Beware the alley folk
Certain alleys just have it. Maybe it’s the lighting. Maybe it has something to do with distance from major thoroughfares. I’m sure the property values of neighboring homes come into play as well, but maybe there’s something even more to it. Maybe there are secret markings like those employed by Great Depression hobos, signals unseen by the common man that say, “Here in this alley, brother, lay a bonanza of booty. Get out your biscuits; mop up this gravy train.”
For hobos always had biscuits.
Whatever it is, certain alleys in this city call out to the backdoor underbelly. Certain alleys summon the alley folk. And, as fate would have it, my alley is one of them.
I’m not saying there aren’t treasures to be found in my alley. I once found an original painting, inexplicably discarded, of two tiny Mexican wrestlers doing battle, one with an upside down cross on his forehead, the other unmistakably a demon chicken, or pollo demonico. I snagged that "Guernica" the second I saw it and it is now the signature piece of my garage’s ever-growing found-art display.
But I consider those prizes the exception to the rule. The bulk of the crap in the alley is just that: crap. And yet the alley folk continue to flock. One time I put out a box of used, broken Christmas ornaments and they were gone in under 20 minutes. I don’t know what the alley folk did with those, as I’m unfamiliar in the ways of meth, but it just affirms that old saying, “One’s man trash is another man going through your purple recycling bin, smiling at you with no teeth as visible trails of hepatitis drip from his lips to the lid.”
It was Confucius who said that.
But what Confucius neglected to point out is that these toothless, urban beachcombers apparently have standards. Standards that exclude the acquisition of soiled mattresses.
For shame, alley folk. Are you so vain?
The other day I opened my garage to find three mattresses blocking my exit. There are three dumpsters nearby and someone had simply set them by (not in) the dumpsters directly in front of my garage. I had to push the mattresses out of the way just to get out. Well, that was gross, I thought to myself, but at least the alley folk will make short work of that. But the next day the mattresses were still there, gathering dirt and leaves and rainwater. I noticed that there were more mattresses in the alley: two by another set of dumpsters and three more by another. It was as if everyone on the block had the same impulse to get a new mattress. That or some back-alley whorehouse got busted up. And yet still no help from the alley folk!
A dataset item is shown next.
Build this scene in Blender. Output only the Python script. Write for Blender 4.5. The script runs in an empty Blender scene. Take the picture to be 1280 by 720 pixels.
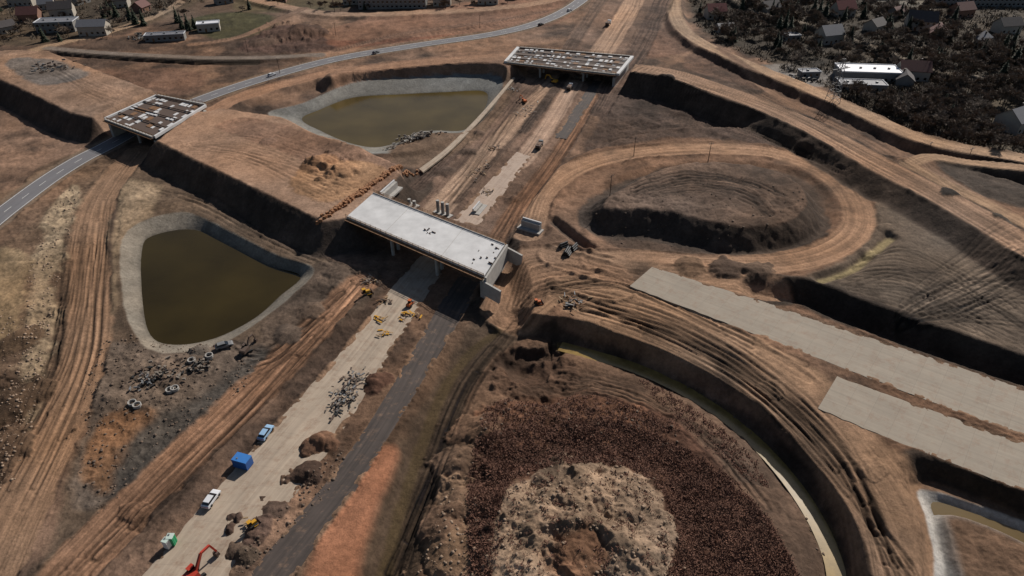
import bpy, bmesh, math, random, time
import numpy as np
from mathutils import Vector
T0=time.time()
random.seed(7); rng=np.random.default_rng(11)
# ------------------------------------------------------------------ survey of the aerial photo -> site metres
H=120.0; F=853.33; PIT=math.radians(36); SP,CP=math.sin(PIT),math.cos(PIT)
def G(u,v,h=0.0):
    t=(v-360)/F; s=(u-640)/F
    d=(H-h)/(SP+t*CP)
    return (s*d, d*(CP-t*SP))
def lin(c):
    return np.array([((x/255)/12.92 if x/255<=0.04045 else ((x/255+0.055)/1.055)**2.4) for x in c],dtype=np.float32)
# ------------------------------------------------------------------ ground grid (denser where the site is)
vs=np.arange(790,-70,-1.0); t=(vs-360)/F; dd=H/(SP+t*CP); ymid=dd*(CP-t*SP)
Ys=np.concatenate([np.linspace(-60,ymid[0]-1.5,40),ymid,ymid[-1]*1.07**np.arange(1,38)]).astype(np.float32)
sm=(np.arange(-240,1521,1.2)-640)/F
ext=sm[-1]*1.25**np.arange(1,9)
Ss=np.concatenate([-ext[::-1],sm,ext]).astype(np.float32)
dep=(CP*Ys+SP*H).astype(np.float32)
X=Ss[None,:]*dep[:,None]; Y=np.repeat(Ys[:,None],len(Ss),1)
NR,NC=X.shape
_tab=[rng.random((256,256)).astype(np.float32) for _ in range(6)]
def N(x,y,seed=0):
    T=_tab[seed%6]; x=x+seed*17.3; y=y+seed*9.1
    xi=np.floor(x); yi=np.floor(y); fx=x-xi; fy=y-yi
    fx=fx*fx*(3-2*fx); fy=fy*fy*(3-2*fy)
    xi=xi.astype(np.int32); yi=yi.astype(np.int32)
    a=T[yi&255,xi&255]; b=T[yi&255,(xi+1)&255]; c=T[(yi+1)&255,xi&255]; d=T[(yi+1)&255,(xi+1)&255]
    return (a+(b-a)*fx)*(1-fy)+(c+(d-c)*fx)*fy
def fbm(x,y,sc,oc=4,seed=0):
    x=x/sc; y=y/sc; r=0; a=.5; tot=0
    for i in range(oc):
        r=r+a*N(x,y,seed+i); tot+=a; a*=.5
        x,y=(x*1.62-y*1.18),(x*1.18+y*1.62)
    return r/tot
n_big=fbm(X,Y,70,4,0)*2-1
n_med=fbm(X,Y,14,4,1)*2-1
n_sml=fbm(X,Y,3.2,4,2)*2-1
n_tny=fbm(X,Y,1.1,3,5)*2-1
rdg=1-np.abs(fbm(X,Y,7,5,3)*2-1)*2.4
rdg2=1-np.abs(fbm(X,Y,1.9,3,4)*2-1)*2
NV=(n_med*0.8+n_sml*0.9+n_big*0.5)
Z=(n_big*1.2).astype(np.float32)
R=np.full_like(X,0.6)
base=lin((124,98,80)); drk=lin((78,63,53))
m=np.clip(0.5+n_med*1.6+n_big*.8,0,1)[...,None]
C=(base*(1-m)+drk*m)*(1+0.3*n_sml[...,None])
C=C.astype(np.float32)
def sst(a,b,x):
    t=np.clip((x-a)/(b-a),0,1); return t*t*(3-2*t)
def spline(P,closed=False,n=6):
    P=np.array(P,dtype=float); out=[]
    k=len(P)
    rngi=range(k if closed else k-1)
    for i in rngi:
        if closed: p0,p1,p2,p3=P[(i-1)%k],P[i],P[(i+1)%k],P[(i+2)%k]
        else: p0,p1,p2,p3=P[max(i-1,0)],P[i],P[i+1],P[min(i+2,k-1)]
        for j in range(n):
            t=j/n
            out.append(.5*((2*p1)+(-p0+p2)*t+(2*p0-5*p1+4*p2-p3)*t*t+(-p0+3*p1-3*p2+p3)*t**3))
    if not closed: out.append(P[-1])
    return np.array(out)
def W(px,h=0.0):
    return np.array([[*G(p[0],p[1],p[2] if len(p)>2 else h),(p[2] if len(p)>2 else h)] for p in px])
def rows(ya,yb): return max(0,int(np.searchsorted(Ys,ya))-1),min(NR,int(np.searchsorted(Ys,yb))+1)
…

Daily I watched the progress, but there was none. When someone stacked a foam pad on top of the pile of mattress that essentially had become my property, I snapped. I wedged every soggy, sorry mattress into the dumpster next to it, freeing the half of my garage which had sat prisoner, then washed my hands for the better part of an hour, weeping.
Then, lo, the very next day, every other mattress in the alley was gone. I kid you not. I figured it was the ironic timing of the alley gods, summoning large-item pickup the exact second I surrendered all hope. But when I surveyed the alley, I discovered all the other large items still remained: the piss-stained La-Z-Boy, grown so comfortable in the shade of the overgrown weeds, the huge boards that have been there for six-odd months. Clearly something, someone had taken those mattresses and, for the life of me, I couldn’t figure out whom. Was it the alley folk? If so, why the delay? Could this mean the neighborhood was turning for the better, a Whole Foods and hot yoga studio just around the bend? Then I saw a drunk vomit onto a mannequin. Theory shattered.
Maybe some day I’ll get to the bottom of it, but for now I really don’t know. All I know is that on crisp nights, when I sit on my back patio and listen to the wind, I swear to God I can hear the faint but audible squeaking of bedsprings, the humping of alley folk on soiled mattresses nearby, laughing their sickly, smoker laughs, mocking me.